Recognizing the inherant affiliations implicit in such a course, he rejected
all such offers.
His professional
affiliations did involve some compromises. He taught at Cambridge for a few
years, and later held a position at the university at Louvain, but travelled
away often, and never participated in the social life of the college
communities. As soon as he achieved financial independence, he left Louvain,
never to return.
But the acid test of
Erasmus' moral courage came with the Lutheran upheaval. Everybody was choosing
up sides, for or against Rome, and the pressure on Erasmus to declare his
affiliation was enormous. By refusing to do so, he earned the enmity of both
sides. The Catholics called him disloyal, a secret supporter of Luther. The Lutherans
called him a coward, unwilling to publicly declare himself in favor of the side
he knew to be right. Erasmus himself continued to insist, to both sides, that
Luther had some worthy points to make, but that he was unnecessarily
confrontational and abusive. In 1525 he finally yielded to the pressures by
publishing De Libero Arbitrio (On the Freedom of the Will), which challenged
the very core of Luther's thinking. But he quickly followed it up with a number
of works criticizing faults in the Catholic Church. In his letters, he declared
his loyalty to the true Church -- but always qualified it in some way. He would
obediently defer to the Church's "proper" decisions, but he always
left wiggle room in his definition of propriety. Erasmus insisted on attacking
each issue separately, on its own merits. The hardliners in the Church saw it
as a simple matter of loyalty to the team. Either Erasmus was with the Church
or against it. And Erasmus just as stubbornly refused to accept that kind of
thinking.
Erasmus' courageous
self-isolation is difficult to appreciate in these days of fairly honest law.

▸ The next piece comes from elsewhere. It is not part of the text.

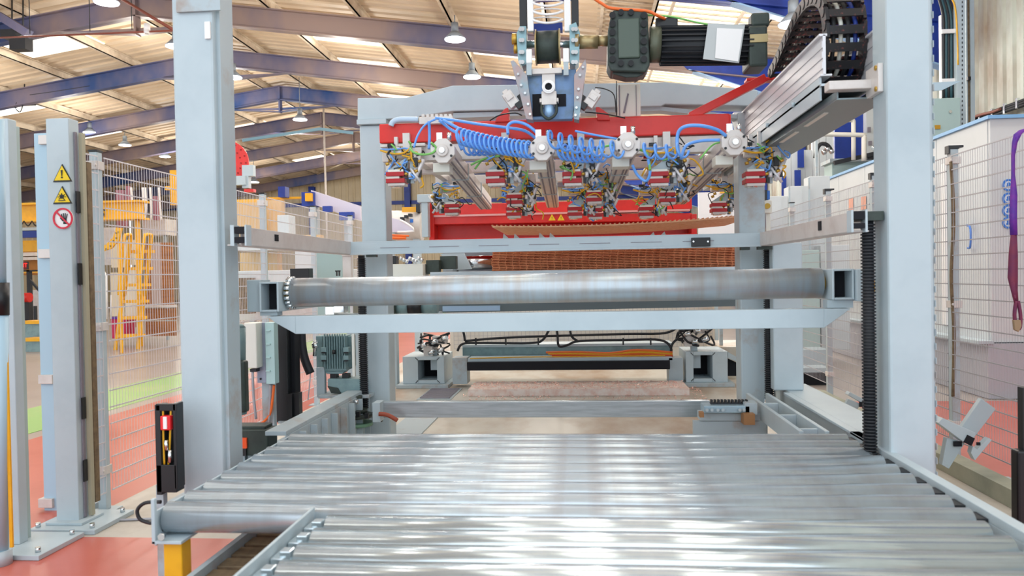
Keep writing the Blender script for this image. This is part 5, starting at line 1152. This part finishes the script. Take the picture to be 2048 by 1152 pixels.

Back then, there were many authorities capable of imposing severe penalties,
including capital punishment: kings, parlaiments, ecclesiastical bodies, local
magistrates. Ofttimes mobs implemented their own concept of vigilante justice.
A man's best protection in such uncivilized times is membership in a powerful
group capable of exacting terrible revenge on those who would injure him. The
Sorbonne burned Berquin at the stake for the crime of translating some of
Erasmus' books into French -- imagine what they would have done to Erasmus
himself. Despite the very real danger, Erasmus eschewed all the protective
entanglements of group affiliation. To the very end, he remained his own man,
utterly alone and utterly himself. "There is nothing I congratulate myself
on more heartily than on never having joined a sect."